Enfin, l’État canadien met tout en œuvre depuis plusieurs décennies pour développer Toronto comme centre financier international et comme centre des transports et des communications, au détriment de Montréal.
De la péréquation ou des investissements?
Cette élection canadienne illustre une situation inacceptable qui nous prive de ressources essentielles alors que nous en avons un urgent besoin en éducation, en santé et pour notre développement économique durable, comme l’a démontré le récent budget du Québec dont les coupures et les augmentations nous font régresser.
Certaines provinces accusent le Québec de se payer des services sociaux sur le dos des provinces pétrolières, mais comme le souligne le récent document budgétaire du Québec sur les transferts fédéraux « il est faux d’affirmer que c’est avec la péréquation que le Québec finance des services publics plus généreux que la moyenne canadienne.
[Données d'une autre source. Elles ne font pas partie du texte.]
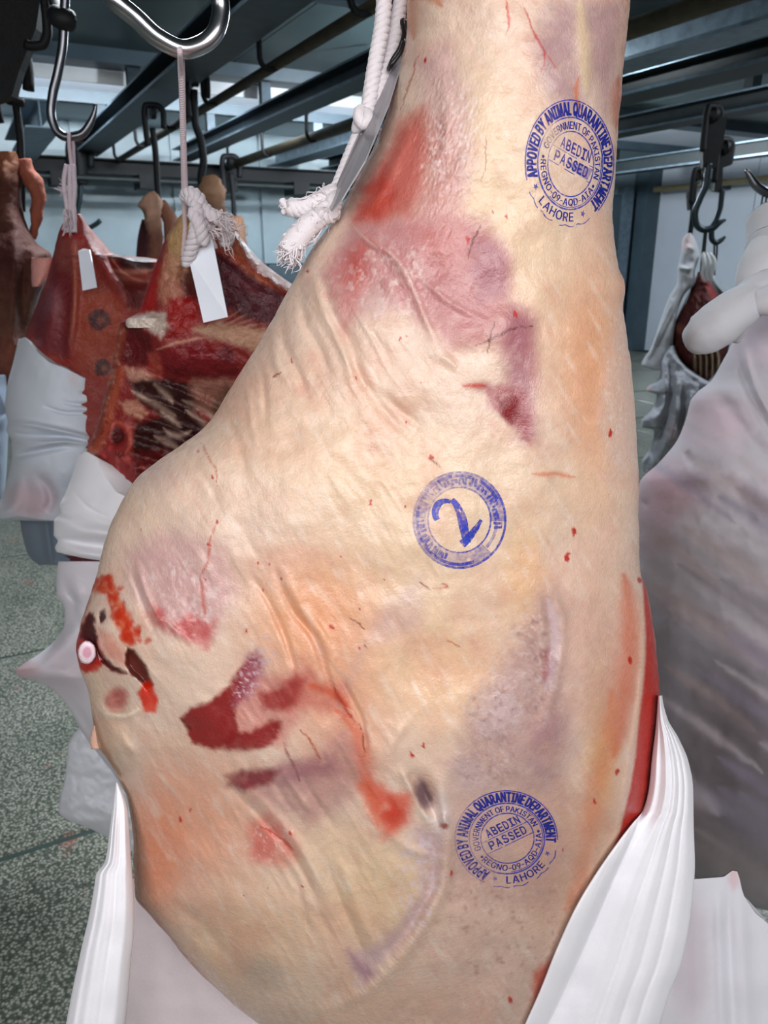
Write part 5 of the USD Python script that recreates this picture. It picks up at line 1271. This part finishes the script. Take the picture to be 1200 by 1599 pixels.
# ------------------------------------------------------------------ right: big wrapped piece
RBL = [(1200, 388), (1196, 404), (1178, 428), (1172, 470), (1152, 520), (1128, 566), (1110, 596), (1090, 612), (1079, 626), (1073, 650), (1060, 684), (1030, 722), (1000, 752), (992, 790), (985, 850), (985, 950), (990, 1080), (1000, 1200), (1030, 1310), (1090, 1380), (1150, 1408), (1200, 1422), (1260, 1440)]
RBR = [(1300, 388), (1380, 470), (1480, 612), (1540, 850), (1540, 1080), (1500, 1310), (1420, 1400), (1340, 1440)]


def r1_disp(px, py):
    a, b_ = px * .55 + py * .83, px * .83 - py * .55        # creases fall towards the lower right
    st = 1 - np.abs(2 * N2(b_ * 1.0, a * .12 + 0 * b_, 34.0, 61, 3) - 1)
    h = (N2(px, py, 140.0, 62, 3) - .5) * .05 + 0 * st
    dgn = N2(px * .50 - py * .86, (px * .86 + py * .5) * .16, 46.0, 63, 2)
    h = h + (dgn - .5) * .016
    return h + bands(px, py, [([(1150, 520), (1160, 580), (1185, 640), (1215, 690)], 7, -.010), ([(1160, 530), (1172, 585), (1200, 640)], 6, .008), ([(1000, 780), (1012, 792)], 5, -.010), ([(1072, 705), (1080, 725)], 6, -.012), ([(1120, 610), (1160, 670), (1210, 730)], 12, -.006)], .004, 30)


b = loft(RBL, RBR, [(388, 1.12), (700, 1.10), (1440, 1.16)], [(388, .06), (500, .12), (800, .22), (1200, .22), (1440, .06)], ny=340, nx=200, nb=24, n=2.0, disp=r1_disp)
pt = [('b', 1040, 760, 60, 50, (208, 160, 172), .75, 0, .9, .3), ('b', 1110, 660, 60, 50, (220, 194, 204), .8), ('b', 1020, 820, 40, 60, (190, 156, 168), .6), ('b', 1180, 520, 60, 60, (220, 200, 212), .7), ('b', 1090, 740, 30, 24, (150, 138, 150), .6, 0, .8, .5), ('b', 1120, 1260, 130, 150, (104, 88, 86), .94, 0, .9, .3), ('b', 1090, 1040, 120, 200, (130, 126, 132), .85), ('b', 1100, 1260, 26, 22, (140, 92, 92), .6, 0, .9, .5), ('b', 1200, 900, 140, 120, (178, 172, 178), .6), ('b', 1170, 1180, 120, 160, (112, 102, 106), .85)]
for k in range(40):
    x_, y_ = rng.uniform(960, 1240), rng.uniform(640, 1340); l_ = rng.uniform(90, 240)
    pt.append(('l', [(x_, y_), (x_ + l_ * .45, y_ + l_ * .30), (x_ + l_, y_ + l_ * .72)], [(140, 128, 134), (196, 186, 192), (150, 140, 160), (176, 158, 158)][k % 4], rng.uniform(7, 18), .6))
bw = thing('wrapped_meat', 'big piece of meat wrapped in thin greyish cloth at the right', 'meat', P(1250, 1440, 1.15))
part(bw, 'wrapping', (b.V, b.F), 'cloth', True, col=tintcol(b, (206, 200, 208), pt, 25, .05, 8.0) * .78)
q = tube(line3([(1230, 395, 1.0), (1200, 445, .97), (1172, 468, .95), (1150, 485, .94), (1122, 506, .94), (1100, 522, .945), (1086, 530, .955), (1082, 531, .965)]), [.05, .03, .022, .026, .028, .026, .018, .004], 20, 70)
q.vertices += (meshkit.fbm(q.vertices * 25, 3, 5)[:, None] - .5) * .008
part(bw, 'cloth_ear', q, 'cloth', True, col=cordcol(q, (192, 192, 198)), label='rounded knot end of the cloth sticking out to the left')
q = tube(line3([(1300, 430, .93), (1240, 462, .92), (1200, 470, .925), (1178, 474, .935), (1168, 486, .95), (1158, 510, .96), (1150, 530, .975)]), [.03, .022, .017, .013, .011, .010, .006], 16, 50)
part(bw, 'cloth_twist', q, 'cloth', True, col=cordcol(q, (196, 194, 200)))
q = tube(line3([(1230, 360, 1.02), (1214, 392, 1.0), (1190, 425, .98), (1176, 448, .97), (1165, 470, .965)]), [.05, .035, .03, .022, .012], 16, 40)
part(bw, 'cloth_twist', q, 'cloth', True, col=cordcol(q, (194, 194, 198)))

# ------------------------------------------------------------------ right: far wrapped meat and dark shank
fm = thing('carcass', 'far dark meat with ribs, half covered by white cloths on the right', 'meat', P(1095, 600, 5.0))
b = loft([(1090, 424), (1084, 440), (1070, 470), (1056, 500), (1052, 515), (1050, 548), (1058, 562), (1080, 580), (1100, 596)], [(1096, 424), (1110, 440), (1126, 470), (1138, 500), (1142, 515), (1138, 548), (1130, 562), (1120, 580), (1106, 596)], 5.0, [(424, .05), (500, .25), (596, .12)], ny=120, nx=80, nb=14, wob=1, disp=lambda x, y: bands(x, y, [([(1080 + 9 * k, 535), (1086 + 9 * k, 560), (1086 + 9 * k, 590)], 2.2, .06) for k in range(5)], .05, 14))
q = Paint(b, (76, 32, 30), 31, 2.0); q.c *= (.7 + .6 * q.n1)[:, None]; q.poly([(1095, 424), (1112, 445), (1130, 480), (1120, 490), (1104, 450)], (150, 60, 60), 4, .7, .3); q.blob(1062, 512, 10, 8, (150, 96, 76), .7, 0, .8, .5); q.blob(1105, 520, 22, 22, (56, 24, 20), .7)
for k in range(5):
    q.line([(1080 + 9 * k, 538), (1086 + 9 * k, 562), (1086 + 9 * k, 592)], (186, 164, 136), 2.4, .9)
part(fm, 'flesh', (b.V, b.F), 'far_meat', True, col=np.clip(q.c, 0, 1))
fc = thing('wrapping_cloth', 'white cloth strips and folds round the far dark meat on the right', 'cloth', P(1050, 730, 5.0))
b = loft([(1074, 364), (1066, 375), (1064, 395), (1059, 420), (1058, 440), (1046, 462), (1032, 500), (1016, 545), (1002, 570), (1020, 578)], [(1080, 364), (1088, 378), (1093, 400), (1086, 425), (1086, 440), (1068, 462), (1056, 500), (1050, 545), (1046, 570), (1040, 578)], 4.9, [(364, .04), (400, .09), (578, .07)], ny=120, nx=50, nb=12, disp=lambda x, y: bands(x, y, [([(1072, 385), (1086, 390)], 4, .03), ([(1058, 414), (1075, 420), (1082, 415)], 3, .06), ([(1080, 440), (1050, 490), (1020, 560)], 4, -.05), ([(1070, 450), (1040, 500), (1012, 560)], 5, .04)], .03, 20))
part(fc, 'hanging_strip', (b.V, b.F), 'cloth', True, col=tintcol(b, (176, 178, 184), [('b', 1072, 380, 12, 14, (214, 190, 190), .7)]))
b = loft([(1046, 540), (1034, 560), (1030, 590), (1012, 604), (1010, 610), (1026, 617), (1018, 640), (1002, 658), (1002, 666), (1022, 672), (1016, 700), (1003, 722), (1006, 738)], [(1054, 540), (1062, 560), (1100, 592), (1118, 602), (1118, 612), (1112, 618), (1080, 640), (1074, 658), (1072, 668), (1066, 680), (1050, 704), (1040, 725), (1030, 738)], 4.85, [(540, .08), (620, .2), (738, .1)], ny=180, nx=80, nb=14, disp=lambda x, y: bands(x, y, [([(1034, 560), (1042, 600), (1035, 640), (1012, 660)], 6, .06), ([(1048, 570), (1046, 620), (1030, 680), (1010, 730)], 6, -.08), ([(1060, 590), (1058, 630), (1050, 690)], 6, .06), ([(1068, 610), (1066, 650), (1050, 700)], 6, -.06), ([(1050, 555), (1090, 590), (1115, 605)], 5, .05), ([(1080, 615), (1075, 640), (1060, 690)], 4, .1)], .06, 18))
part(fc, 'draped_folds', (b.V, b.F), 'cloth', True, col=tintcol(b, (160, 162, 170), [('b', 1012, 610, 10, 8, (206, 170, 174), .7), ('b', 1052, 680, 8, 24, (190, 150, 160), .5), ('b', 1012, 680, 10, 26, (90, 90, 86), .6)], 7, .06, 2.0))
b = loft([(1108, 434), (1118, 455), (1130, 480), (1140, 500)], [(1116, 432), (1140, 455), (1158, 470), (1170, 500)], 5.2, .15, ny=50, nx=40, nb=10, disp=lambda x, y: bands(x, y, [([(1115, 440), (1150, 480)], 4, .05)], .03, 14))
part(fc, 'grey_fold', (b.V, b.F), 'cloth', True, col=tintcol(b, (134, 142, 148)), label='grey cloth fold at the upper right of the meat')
t = thing('shank', 'small dark red shank on strings at the right edge', 'meat', P(1180, 415, 2.6))
b = loft([(1180, 360), (1178, 372), (1175, 385), (1166, 394), (1163, 404), (1165, 416), (1172, 424)], [(1192, 360), (1193, 372), (1194, 385), (1193, 394), (1192, 404), (1188, 416), (1180, 424)], 2.6, [(360, .01), (400, .03), (424, .01)], ny=60, nx=40, nb=12, wob=1, disp=lambda x, y: bands(x, y, [([(1184, 365), (1182, 385), (1174, 400)], 2.5, .014)], .01, 8))
part(t, 'flesh', (b.V, b.F), 'red_meat', True, col=tintcol(b, (110, 34, 40), [('l', [(1190, 366), (1192, 392)], (190, 130, 130), 2, .7), ('b', 1180, 402, 8, 8, (70, 18, 22), .7)], 9, .2))
b = loft([(1168, 408), (1164, 425), (1162, 450)], [(1192, 404), (1196, 425), (1190, 450)], 2.65, .03, ny=24, nx=24, nb=8)
part(t, 'cloth_sleeve', (b.V, b.F), 'cloth', True, col=tintcol(b, (206, 208, 212)))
C’est par des impôts et taxes plus élevés ».
Globalement, le Québec ne reçoit pas plus d’argent d’Ottawa qu’il y en envoie, si ce n’est sa part du service d’une dette que le fédéral a contractée sans nous demander notre avis, laquelle a servi à dédoubler les services de l’État québécois, à faire des dépenses à l’encontre des priorités du Québec ou certaines dépenses utiles que nous aurions pu faire nous-mêmes.
Pour que ce soit la dernière fois
S’il y a une chose qu’a démontrée la crise financière de 2008-2009, c’est l’importance du rôle d’un État souverain. Sans les gouvernements et leurs investissements massifs pour renflouer l’économie, nous allions vers une catastrophe mondiale. L’unité et la cohérence de l’action de l’État pour catalyser les moyens d’une société sont primordiales. Cette cohérence est actuellement canadienne, illustrée par le soutien massif aux industries de l’automobile et du pétrole en Ontario et en Alberta. Elle pourrait être totalement québécoise. Avec le double du budget actuel, un Québec indépendant dépenserait 100 % de nos taxes et impôt en fonction des priorités et des besoins du Québec. Nous pourrions réaliser un projet d’indépendance énergétique par la coordination de nos politiques en énergie, en transport, en environnement, en politique industrielle, en éducation, en communication, en commerce extérieur, responsabilités dont une bonne partie nous échappe.
Actuellement, nous finançons notre propre assujettissement et cédons des responsabilités collectives que doit assumer toute nation qui se respecte. Cette élection est coûteuse et nuisible pour le Québec. Il faut que ce soit la dernière élection canadienne que nous laissions se tenir sur le territoire du Québec. Il suffit qu’une majorité d’entre nous décident de mettre fin à notre dépendance fiscale et politique, pour entrer dans l’économie du 21e siècle. En attendant, nous n’avons d’autre choix que de consolider notre opposition à ce régime en votant pour le Bloc à Ottawa.
Le CA des Intellectuels-les pour la souveraineté (IPSO)
Gilbert Paquette, Micheline Labelle, Ercilia Palacio-Quintin, Florent Michelot, Mathieu Gauthier-Pilote, Jocelyne Couture, André Binette, Vladimir De Thezier, Andrée Lajoie, Louis Larochelle, Philippe Leclerc, Siegfried Mathelet.